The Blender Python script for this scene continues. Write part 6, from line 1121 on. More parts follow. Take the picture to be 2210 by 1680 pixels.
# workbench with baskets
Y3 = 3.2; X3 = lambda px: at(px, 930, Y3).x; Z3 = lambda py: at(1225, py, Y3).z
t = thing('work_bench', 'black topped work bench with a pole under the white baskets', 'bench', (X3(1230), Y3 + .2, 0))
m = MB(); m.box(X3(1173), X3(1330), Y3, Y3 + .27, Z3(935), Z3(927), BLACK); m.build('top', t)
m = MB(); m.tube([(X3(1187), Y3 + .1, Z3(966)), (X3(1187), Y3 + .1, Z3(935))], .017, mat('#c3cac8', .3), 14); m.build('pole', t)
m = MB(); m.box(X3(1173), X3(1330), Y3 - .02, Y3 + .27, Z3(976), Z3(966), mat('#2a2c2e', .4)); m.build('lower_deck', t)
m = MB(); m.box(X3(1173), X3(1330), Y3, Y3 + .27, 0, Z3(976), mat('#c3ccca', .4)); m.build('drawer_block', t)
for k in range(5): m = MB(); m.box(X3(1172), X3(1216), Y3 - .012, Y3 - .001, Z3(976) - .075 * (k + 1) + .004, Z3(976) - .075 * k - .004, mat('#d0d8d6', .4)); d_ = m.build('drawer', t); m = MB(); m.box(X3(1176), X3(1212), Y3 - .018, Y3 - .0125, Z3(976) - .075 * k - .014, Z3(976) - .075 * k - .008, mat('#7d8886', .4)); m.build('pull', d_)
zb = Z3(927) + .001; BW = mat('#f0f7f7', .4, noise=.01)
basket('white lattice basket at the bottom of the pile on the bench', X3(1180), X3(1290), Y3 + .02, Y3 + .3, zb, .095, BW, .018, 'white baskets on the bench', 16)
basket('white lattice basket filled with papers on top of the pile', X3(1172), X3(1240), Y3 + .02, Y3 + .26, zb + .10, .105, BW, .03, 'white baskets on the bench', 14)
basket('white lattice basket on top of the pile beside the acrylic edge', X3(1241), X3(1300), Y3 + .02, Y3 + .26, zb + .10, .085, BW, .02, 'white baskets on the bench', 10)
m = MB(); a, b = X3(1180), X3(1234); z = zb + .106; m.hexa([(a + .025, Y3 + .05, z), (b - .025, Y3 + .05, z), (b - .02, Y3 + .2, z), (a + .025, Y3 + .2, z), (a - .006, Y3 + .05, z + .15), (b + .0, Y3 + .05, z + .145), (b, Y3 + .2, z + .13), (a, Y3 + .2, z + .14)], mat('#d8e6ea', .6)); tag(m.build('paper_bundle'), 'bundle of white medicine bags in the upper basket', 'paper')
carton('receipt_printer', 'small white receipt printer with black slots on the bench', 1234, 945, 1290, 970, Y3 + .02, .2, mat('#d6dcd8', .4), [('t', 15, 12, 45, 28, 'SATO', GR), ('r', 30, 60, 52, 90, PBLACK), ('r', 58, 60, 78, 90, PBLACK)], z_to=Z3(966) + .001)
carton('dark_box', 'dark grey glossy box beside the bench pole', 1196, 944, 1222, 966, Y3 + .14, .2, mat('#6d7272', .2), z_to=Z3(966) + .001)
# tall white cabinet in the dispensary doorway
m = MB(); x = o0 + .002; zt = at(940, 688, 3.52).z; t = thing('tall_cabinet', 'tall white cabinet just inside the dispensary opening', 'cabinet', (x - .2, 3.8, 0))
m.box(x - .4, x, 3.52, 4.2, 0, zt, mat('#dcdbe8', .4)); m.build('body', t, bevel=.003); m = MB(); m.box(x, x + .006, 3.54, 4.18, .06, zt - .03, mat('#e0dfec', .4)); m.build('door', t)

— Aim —
Copy the data above in full, character for character.

— Full output —
The Blender Python script for this scene continues. Write part 6, from line 1121 on. More parts follow. Take the picture to be 2210 by 1680 pixels.
# workbench with baskets
Y3 = 3.2; X3 = lambda px: at(px, 930, Y3).x; Z3 = lambda py: at(1225, py, Y3).z
t = thing('work_bench', 'black topped work bench with a pole under the white baskets', 'bench', (X3(1230), Y3 + .2, 0))
m = MB(); m.box(X3(1173), X3(1330), Y3, Y3 + .27, Z3(935), Z3(927), BLACK); m.build('top', t)
m = MB(); m.tube([(X3(1187), Y3 + .1, Z3(966)), (X3(1187), Y3 + .1, Z3(935))], .017, mat('#c3cac8', .3), 14); m.build('pole', t)
m = MB(); m.box(X3(1173), X3(1330), Y3 - .02, Y3 + .27, Z3(976), Z3(966), mat('#2a2c2e', .4)); m.build('lower_deck', t)
m = MB(); m.box(X3(1173), X3(1330), Y3, Y3 + .27, 0, Z3(976), mat('#c3ccca', .4)); m.build('drawer_block', t)
for k in range(5): m = MB(); m.box(X3(1172), X3(1216), Y3 - .012, Y3 - .001, Z3(976) - .075 * (k + 1) + .004, Z3(976) - .075 * k - .004, mat('#d0d8d6', .4)); d_ = m.build('drawer', t); m = MB(); m.box(X3(1176), X3(1212), Y3 - .018, Y3 - .0125, Z3(976) - .075 * k - .014, Z3(976) - .075 * k - .008, mat('#7d8886', .4)); m.build('pull', d_)
zb = Z3(927) + .001; BW = mat('#f0f7f7', .4, noise=.01)
basket('white lattice basket at the bottom of the pile on the bench', X3(1180), X3(1290), Y3 + .02, Y3 + .3, zb, .095, BW, .018, 'white baskets on the bench', 16)
basket('white lattice basket filled with papers on top of the pile', X3(1172), X3(1240), Y3 + .02, Y3 + .26, zb + .10, .105, BW, .03, 'white baskets on the bench', 14)
basket('white lattice basket on top of the pile beside the acrylic edge', X3(1241), X3(1300), Y3 + .02, Y3 + .26, zb + .10, .085, BW, .02, 'white baskets on the bench', 10)
m = MB(); a, b = X3(1180), X3(1234); z = zb + .106; m.hexa([(a + .025, Y3 + .05, z), (b - .025, Y3 + .05, z), (b - .02, Y3 + .2, z), (a + .025, Y3 + .2, z), (a - .006, Y3 + .05, z + .15), (b + .0, Y3 + .05, z + .145), (b, Y3 + .2, z + .13), (a, Y3 + .2, z + .14)], mat('#d8e6ea', .6)); tag(m.build('paper_bundle'), 'bundle of white medicine bags in the upper basket', 'paper')
carton('receipt_printer', 'small white receipt printer with black slots on the bench', 1234, 945, 1290, 970, Y3 + .02, .2, mat('#d6dcd8', .4), [('t', 15, 12, 45, 28, 'SATO', GR), ('r', 30, 60, 52, 90, PBLACK), ('r', 58, 60, 78, 90, PBLACK)], z_to=Z3(966) + .001)
carton('dark_box', 'dark grey glossy box beside the bench pole', 1196, 944, 1222, 966, Y3 + .14, .2, mat('#6d7272', .2), z_to=Z3(966) + .001)
# tall white cabinet in the dispensary doorway
m = MB(); x = o0 + .002; zt = at(940, 688, 3.52).z; t = thing('tall_cabinet', 'tall white cabinet just inside the dispensary opening', 'cabinet', (x - .2, 3.8, 0))
m.box(x - .4, x, 3.52, 4.2, 0, zt, mat('#dcdbe8', .4)); m.build('body', t, bevel=.003); m = MB(); m.box(x, x + .006, 3.54, 4.18, .06, zt - .03, mat('#e0dfec', .4)); m.build('door', t)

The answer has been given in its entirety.